В это время вошел другой знакомый, я занялся с ним и не заметил, когда исчез Гаршин из комнаты. Через несколько времени входит прислуга и передает, что «барин» сидит на лестнице и что, должно быть, ему «плохо». Я бросился туда. Гаршин сидел в одном сюртуке на ступеньках лестницы, несмотря на мороз. Когда я его окликнул, он, с улыбкой провинившегося ребенка, взглянул на меня и заплакал. Я привел его в комнату.
– Это ничего, ничего… Это так… нервы, – говорил он. – Там у меня в пальто есть пузырек…
Я нашел ему пузырек с какими-то каплями. Он выпил и, повидимому, успокоился.

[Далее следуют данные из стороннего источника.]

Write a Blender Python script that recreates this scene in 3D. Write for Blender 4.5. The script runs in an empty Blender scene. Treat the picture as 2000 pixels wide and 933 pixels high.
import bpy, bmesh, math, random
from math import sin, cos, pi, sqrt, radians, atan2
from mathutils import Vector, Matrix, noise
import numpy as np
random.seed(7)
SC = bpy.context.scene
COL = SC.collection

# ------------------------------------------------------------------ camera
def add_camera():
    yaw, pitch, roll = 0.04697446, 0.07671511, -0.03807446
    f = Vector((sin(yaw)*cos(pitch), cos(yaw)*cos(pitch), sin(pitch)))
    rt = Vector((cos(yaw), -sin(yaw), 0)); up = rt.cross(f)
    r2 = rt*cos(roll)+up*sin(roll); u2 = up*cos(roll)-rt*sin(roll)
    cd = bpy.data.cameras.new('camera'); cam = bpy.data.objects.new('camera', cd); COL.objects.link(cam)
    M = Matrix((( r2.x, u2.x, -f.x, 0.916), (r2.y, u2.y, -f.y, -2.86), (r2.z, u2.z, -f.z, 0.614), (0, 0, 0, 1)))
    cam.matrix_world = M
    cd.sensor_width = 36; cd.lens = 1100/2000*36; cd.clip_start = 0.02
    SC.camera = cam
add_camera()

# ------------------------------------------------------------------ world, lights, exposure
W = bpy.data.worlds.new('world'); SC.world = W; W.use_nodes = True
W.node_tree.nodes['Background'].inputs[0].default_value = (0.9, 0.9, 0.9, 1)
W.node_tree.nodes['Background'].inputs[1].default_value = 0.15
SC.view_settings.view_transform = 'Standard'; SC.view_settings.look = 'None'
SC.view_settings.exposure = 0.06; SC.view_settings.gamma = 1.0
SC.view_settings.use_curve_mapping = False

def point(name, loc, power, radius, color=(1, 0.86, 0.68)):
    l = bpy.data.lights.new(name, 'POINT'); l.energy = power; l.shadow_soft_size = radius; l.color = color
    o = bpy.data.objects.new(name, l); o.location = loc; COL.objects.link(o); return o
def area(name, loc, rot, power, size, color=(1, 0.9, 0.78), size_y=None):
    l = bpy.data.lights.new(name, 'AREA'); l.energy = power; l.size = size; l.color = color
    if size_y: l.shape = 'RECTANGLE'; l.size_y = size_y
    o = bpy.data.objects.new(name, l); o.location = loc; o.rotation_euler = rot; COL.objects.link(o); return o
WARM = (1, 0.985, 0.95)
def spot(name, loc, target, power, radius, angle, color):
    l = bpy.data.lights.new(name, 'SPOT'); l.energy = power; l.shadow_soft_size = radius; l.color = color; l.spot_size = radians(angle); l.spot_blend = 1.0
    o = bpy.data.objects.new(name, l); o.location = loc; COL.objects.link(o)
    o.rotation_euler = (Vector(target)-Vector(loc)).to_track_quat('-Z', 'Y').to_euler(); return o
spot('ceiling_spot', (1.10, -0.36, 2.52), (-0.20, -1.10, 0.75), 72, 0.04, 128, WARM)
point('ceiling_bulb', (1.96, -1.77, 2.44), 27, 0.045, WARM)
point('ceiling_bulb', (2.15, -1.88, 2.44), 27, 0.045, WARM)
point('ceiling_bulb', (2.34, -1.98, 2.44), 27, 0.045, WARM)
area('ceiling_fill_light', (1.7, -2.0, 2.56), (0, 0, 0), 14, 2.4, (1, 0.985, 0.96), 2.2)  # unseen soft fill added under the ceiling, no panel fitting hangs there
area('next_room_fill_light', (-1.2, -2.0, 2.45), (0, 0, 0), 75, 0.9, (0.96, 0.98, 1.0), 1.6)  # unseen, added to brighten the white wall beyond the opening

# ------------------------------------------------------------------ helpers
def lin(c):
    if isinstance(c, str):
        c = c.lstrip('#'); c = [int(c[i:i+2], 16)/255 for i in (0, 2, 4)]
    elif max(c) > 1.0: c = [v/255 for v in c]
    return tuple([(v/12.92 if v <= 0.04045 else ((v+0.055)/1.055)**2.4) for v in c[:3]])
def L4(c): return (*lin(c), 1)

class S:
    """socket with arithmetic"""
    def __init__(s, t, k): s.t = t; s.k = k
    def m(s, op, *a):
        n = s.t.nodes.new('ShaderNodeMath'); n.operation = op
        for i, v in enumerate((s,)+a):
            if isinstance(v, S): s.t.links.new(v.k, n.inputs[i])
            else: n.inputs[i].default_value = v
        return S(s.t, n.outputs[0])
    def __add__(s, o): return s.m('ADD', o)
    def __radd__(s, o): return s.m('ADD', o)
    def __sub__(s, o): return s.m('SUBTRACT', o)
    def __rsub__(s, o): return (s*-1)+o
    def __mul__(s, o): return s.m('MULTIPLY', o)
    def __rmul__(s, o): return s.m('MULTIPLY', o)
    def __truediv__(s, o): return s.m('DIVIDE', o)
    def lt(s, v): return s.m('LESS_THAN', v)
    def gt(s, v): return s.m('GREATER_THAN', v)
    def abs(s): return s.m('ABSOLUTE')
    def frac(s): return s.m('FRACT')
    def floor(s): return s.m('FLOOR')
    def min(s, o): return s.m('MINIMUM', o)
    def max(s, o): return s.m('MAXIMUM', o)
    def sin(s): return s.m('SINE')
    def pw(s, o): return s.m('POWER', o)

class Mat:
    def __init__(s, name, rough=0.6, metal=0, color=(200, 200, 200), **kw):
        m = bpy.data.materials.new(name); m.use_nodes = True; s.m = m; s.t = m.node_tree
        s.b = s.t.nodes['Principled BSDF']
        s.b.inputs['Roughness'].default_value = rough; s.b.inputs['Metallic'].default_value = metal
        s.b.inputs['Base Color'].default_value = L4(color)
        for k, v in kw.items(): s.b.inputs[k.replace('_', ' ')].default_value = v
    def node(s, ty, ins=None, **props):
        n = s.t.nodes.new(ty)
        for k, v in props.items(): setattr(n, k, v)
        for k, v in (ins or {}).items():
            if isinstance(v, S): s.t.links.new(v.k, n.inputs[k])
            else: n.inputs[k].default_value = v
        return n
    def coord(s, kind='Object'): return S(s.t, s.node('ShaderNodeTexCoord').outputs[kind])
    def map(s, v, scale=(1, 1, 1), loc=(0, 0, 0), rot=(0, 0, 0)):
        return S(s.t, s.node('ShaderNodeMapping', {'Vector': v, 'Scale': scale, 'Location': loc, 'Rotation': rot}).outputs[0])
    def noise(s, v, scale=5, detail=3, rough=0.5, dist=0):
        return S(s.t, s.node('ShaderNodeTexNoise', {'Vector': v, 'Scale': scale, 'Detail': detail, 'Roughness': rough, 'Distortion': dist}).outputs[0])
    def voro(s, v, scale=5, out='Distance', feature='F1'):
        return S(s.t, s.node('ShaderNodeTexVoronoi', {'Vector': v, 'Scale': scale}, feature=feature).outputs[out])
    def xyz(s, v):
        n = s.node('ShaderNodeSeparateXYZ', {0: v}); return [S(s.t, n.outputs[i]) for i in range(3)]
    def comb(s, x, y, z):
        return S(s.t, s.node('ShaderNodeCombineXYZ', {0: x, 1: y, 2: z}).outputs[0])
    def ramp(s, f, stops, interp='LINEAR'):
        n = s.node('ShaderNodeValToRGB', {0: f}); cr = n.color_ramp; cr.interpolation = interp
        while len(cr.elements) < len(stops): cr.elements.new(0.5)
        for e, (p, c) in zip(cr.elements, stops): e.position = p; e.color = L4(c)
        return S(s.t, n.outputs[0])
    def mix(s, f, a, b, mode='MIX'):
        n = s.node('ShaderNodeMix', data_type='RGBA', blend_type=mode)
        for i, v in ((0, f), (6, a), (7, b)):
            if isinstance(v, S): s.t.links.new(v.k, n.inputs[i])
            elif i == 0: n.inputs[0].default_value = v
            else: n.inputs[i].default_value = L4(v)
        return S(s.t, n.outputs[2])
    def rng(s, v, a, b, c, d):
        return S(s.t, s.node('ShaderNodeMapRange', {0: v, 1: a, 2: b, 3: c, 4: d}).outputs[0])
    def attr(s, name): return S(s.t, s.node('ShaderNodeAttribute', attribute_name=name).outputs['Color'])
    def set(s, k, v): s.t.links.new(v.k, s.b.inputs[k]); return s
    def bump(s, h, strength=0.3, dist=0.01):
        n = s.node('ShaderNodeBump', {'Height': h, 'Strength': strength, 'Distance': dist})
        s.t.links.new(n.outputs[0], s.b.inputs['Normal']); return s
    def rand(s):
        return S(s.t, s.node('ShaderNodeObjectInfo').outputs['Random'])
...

– Ну, теперь надо идти, – сказал он.
– Куда же вы? Подождите еще немного…
– Нет, нет… надо… Надо непременно к одному знакомому…
И он ушел.
На другой день приходит один из наших общих знакомых и взволнованно спрашивает:
– Не видали Гаршина?.. Был он у вас? Когда? Я сказал.
– Ведь он пропал… Его два дня уже не было дома… Я рассказал о его странном поведении у меня. Товарищ снова бросился на поиски.
На следующий день Гаршин нашелся: где и как, я уже теперь хорошо не помню; кажется, сам явился к себе домой. Он был болен и никуда не выходил. Только спустя уже порядочное время удалось выяснить, что с ним произошло. Выйдя от меня, он отправился к одному своему знакомому, кажется чиновнику какого-то министерства, не застал его дома, написал ему записку и, оставив свое легкое пальто (я припомнил, что он в нем именно приходил ко мне), надел его «важную» богатую шубу и ушел. Оказалось, что он, наняв лихача, в этой важной шубе подкатил к подъезду дома графа Лорис-Меликова и позвонил, несмотря на поздний час (кажется, было около 9 час. вечера). Изумленный швейцар не решил его впустить, но, видя такую «важную» шубу и притом настойчивое требование видеть графа «по очень экстренному делу», лакей решил доложить. Граф был дома и принял Гаршина. Что произошло между ними – никому в подробностях неизвестно.[2]
После того Гаршин болел очень долго.